1. A method of operating a lottery game comprising:

a. providing a finite set of values;

b. for each one of a plurality of participants providing a respective participant subset of values;

c. drawing a winning subset of values from said finite said of values;

d. ranking each of said participant subset of values based on a degree of con-elation between said winning subset of values and said each of said participant subsets of values;

e. determining as winners all participants whose said respective participant subset of values have a highest ranking; and

f. equitably distributing a prize equitably amongst all said winners.

2. The method of claim 1 wherein at least one of the group consisting of b, c, d and e is performed on a computer network.

3. The method of claim 1 wherein the magnitude of said prize is a function of the number of said participants.
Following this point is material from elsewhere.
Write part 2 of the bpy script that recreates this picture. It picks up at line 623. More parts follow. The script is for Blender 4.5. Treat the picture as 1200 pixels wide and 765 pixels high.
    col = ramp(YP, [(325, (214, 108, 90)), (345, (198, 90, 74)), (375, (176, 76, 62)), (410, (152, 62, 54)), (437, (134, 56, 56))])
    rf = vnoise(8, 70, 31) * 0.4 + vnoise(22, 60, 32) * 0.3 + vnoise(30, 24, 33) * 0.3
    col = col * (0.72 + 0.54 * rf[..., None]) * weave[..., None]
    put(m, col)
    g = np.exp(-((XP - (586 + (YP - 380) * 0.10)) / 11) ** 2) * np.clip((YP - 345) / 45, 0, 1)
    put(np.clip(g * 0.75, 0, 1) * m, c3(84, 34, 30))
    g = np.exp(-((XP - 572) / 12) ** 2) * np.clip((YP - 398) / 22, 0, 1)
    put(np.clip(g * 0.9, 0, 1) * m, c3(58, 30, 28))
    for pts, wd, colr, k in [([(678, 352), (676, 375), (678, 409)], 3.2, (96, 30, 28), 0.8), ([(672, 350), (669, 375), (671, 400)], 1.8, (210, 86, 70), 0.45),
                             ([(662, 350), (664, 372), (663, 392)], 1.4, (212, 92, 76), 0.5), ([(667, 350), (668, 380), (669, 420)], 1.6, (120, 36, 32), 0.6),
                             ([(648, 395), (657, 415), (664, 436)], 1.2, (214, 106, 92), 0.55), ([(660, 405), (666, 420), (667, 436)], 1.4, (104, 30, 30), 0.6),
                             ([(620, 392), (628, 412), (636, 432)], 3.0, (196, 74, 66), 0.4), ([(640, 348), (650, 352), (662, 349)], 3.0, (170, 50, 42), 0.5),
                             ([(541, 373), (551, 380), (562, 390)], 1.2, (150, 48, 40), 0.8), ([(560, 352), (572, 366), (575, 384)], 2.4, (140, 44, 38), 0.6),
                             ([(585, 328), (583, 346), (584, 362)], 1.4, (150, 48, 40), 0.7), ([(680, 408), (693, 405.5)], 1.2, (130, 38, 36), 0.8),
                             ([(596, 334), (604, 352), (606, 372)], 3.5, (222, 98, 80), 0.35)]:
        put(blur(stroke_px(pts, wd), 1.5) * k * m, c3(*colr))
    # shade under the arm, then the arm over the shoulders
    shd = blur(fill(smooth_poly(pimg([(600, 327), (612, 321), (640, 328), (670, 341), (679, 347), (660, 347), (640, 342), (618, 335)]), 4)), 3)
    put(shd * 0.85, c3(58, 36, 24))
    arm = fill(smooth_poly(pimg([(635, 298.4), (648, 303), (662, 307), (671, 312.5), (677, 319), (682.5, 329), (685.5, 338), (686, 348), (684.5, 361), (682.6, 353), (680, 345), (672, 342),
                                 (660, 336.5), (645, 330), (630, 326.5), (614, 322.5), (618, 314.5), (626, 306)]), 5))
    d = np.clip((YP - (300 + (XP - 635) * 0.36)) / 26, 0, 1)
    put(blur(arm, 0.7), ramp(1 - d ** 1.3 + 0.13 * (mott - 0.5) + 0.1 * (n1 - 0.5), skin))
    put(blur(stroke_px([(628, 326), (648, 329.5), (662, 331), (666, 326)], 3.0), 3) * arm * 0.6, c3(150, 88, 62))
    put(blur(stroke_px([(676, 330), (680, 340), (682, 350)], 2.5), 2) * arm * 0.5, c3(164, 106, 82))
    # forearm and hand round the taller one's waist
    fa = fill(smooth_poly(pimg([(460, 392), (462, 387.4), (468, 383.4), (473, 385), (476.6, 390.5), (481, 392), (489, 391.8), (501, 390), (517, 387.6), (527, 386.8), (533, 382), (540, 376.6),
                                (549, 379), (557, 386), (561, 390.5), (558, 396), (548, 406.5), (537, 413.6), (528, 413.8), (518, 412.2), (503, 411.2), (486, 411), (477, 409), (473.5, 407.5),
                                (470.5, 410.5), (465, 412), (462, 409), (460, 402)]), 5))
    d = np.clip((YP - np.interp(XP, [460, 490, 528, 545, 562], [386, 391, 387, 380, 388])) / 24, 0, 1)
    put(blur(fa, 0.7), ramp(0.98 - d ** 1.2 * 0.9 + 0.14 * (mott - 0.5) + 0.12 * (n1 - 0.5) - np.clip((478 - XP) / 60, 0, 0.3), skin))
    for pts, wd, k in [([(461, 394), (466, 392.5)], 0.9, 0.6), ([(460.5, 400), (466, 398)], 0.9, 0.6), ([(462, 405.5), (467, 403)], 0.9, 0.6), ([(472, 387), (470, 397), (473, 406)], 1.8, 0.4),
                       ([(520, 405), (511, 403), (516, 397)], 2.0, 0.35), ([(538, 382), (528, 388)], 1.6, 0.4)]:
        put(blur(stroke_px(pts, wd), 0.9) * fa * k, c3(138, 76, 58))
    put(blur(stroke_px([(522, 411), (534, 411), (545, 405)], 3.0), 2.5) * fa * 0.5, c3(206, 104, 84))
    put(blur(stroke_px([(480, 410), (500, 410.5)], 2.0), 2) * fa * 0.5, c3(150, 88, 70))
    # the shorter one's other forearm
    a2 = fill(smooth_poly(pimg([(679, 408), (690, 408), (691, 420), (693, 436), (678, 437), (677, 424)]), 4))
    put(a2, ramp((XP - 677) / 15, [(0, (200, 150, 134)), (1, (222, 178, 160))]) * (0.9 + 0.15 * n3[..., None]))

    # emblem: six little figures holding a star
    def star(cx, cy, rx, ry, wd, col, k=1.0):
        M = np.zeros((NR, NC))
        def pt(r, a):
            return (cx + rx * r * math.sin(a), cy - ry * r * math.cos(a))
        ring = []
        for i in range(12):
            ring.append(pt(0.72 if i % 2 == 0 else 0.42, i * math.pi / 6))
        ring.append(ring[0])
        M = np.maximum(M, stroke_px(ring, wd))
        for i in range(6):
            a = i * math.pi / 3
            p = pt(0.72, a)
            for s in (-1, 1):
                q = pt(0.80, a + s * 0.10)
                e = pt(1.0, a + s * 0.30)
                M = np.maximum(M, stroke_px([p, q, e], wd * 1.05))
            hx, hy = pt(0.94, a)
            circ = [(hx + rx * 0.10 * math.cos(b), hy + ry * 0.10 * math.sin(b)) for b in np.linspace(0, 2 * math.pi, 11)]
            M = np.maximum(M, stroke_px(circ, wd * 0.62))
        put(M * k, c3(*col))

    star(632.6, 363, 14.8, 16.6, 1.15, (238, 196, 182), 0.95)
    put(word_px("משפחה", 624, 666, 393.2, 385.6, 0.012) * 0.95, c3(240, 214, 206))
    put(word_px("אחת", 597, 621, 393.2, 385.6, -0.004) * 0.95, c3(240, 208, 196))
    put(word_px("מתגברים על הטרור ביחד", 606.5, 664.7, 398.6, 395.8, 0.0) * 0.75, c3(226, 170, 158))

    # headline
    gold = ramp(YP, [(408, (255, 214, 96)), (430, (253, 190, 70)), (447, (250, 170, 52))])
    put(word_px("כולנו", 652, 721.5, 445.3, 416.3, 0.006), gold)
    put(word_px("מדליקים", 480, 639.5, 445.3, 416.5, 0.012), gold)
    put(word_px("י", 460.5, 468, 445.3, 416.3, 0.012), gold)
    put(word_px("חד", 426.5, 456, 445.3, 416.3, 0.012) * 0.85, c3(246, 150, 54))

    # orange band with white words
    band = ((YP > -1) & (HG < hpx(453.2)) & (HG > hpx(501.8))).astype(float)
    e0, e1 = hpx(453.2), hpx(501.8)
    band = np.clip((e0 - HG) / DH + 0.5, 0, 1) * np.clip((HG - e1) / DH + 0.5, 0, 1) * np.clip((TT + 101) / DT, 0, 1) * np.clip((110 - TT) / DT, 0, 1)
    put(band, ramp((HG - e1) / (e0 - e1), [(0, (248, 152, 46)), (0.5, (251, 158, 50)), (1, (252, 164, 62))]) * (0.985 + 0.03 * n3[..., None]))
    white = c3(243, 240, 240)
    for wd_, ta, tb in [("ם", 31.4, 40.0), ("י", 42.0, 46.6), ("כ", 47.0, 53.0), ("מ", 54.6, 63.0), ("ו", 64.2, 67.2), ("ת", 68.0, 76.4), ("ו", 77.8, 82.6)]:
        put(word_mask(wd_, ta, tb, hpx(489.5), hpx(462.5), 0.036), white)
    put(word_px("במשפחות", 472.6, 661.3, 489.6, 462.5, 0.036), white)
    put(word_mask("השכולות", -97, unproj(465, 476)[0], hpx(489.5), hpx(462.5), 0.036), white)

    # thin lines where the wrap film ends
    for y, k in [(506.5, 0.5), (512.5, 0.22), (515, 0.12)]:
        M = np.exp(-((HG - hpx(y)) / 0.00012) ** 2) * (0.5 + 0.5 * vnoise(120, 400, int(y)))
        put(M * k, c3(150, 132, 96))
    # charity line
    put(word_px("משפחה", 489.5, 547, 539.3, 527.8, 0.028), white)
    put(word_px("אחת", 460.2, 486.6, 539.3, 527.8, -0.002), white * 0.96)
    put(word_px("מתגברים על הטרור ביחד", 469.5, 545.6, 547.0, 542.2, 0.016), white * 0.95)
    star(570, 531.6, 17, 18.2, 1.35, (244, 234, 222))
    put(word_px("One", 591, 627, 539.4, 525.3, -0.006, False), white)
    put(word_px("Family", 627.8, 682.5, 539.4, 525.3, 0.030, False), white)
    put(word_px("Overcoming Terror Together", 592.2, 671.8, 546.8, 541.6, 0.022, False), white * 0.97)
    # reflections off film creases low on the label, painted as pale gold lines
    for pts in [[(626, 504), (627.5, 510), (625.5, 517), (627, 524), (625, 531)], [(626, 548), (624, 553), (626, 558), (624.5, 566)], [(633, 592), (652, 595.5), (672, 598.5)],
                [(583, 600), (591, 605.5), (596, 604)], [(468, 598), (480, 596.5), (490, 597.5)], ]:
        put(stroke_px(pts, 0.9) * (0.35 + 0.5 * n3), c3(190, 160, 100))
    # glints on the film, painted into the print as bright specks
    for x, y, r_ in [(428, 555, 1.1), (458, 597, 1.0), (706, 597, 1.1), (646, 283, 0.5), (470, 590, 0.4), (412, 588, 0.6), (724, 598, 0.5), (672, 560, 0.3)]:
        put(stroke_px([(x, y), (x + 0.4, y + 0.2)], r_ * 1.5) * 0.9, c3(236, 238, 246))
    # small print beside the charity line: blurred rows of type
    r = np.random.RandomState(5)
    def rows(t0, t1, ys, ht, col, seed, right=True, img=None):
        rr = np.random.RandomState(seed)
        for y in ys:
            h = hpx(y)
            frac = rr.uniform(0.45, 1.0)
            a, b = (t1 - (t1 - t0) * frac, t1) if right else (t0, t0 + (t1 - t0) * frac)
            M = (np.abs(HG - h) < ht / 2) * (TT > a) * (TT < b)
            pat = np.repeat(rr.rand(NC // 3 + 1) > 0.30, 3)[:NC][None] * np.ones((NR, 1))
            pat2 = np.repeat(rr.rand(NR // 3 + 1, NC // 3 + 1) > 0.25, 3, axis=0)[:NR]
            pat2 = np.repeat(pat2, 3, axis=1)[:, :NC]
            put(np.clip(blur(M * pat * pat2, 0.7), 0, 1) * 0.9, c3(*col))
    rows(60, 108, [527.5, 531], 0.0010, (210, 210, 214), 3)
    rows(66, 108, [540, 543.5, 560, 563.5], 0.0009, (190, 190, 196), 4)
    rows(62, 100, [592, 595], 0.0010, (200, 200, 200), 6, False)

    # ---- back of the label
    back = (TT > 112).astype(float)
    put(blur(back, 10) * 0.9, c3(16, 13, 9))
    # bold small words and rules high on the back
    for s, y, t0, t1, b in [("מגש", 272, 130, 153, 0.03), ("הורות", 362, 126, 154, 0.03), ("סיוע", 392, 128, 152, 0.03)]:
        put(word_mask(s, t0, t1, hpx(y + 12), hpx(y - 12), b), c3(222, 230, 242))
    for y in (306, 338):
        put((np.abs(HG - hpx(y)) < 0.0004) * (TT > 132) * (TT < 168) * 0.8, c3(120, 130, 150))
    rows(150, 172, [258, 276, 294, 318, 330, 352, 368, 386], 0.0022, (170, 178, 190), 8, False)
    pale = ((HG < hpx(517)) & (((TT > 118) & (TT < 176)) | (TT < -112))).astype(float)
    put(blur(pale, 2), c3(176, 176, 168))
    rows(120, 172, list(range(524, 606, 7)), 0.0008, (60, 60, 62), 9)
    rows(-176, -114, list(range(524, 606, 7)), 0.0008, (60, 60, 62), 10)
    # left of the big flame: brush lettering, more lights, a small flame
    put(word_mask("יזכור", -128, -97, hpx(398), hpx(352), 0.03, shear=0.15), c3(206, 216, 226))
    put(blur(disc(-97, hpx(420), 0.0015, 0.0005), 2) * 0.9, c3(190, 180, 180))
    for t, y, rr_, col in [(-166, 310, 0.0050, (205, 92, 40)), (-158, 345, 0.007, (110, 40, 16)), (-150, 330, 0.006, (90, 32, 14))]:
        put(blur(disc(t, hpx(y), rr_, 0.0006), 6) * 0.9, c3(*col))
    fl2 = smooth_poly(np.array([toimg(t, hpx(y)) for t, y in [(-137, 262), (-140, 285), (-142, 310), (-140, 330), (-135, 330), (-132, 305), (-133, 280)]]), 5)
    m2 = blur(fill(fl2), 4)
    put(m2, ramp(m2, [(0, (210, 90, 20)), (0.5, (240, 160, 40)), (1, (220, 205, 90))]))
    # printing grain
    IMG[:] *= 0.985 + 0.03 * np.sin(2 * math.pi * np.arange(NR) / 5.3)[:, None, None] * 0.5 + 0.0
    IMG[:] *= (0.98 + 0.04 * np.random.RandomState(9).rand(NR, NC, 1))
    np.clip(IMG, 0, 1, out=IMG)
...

4. The method of claim 1 wherein said drawing is random.

5. A method of operating a lottery game comprising

a. providing a finite set of values;

b. for each one of a plurality of participants providing a respective participant subset of values;

c. drawing a winning subset of values from said finite said of values;

d. ranking each of said participant subset of values based on a degree of correlation between said winning subset of values and said each of said participant subsets of values;

characterized in that a prize is equitably distributed after each said drawing to all participants having a participant subset of values with a highest achieved in said drawing.

6. The method of claim 5 wherein at least one of the group consisting of b, c and d is performed on a computer network.

7. The method of claim 5 wherein the magnitude of said prize is a function of the number of said participants.

8. The method of claim 5 wherein said drawing is random.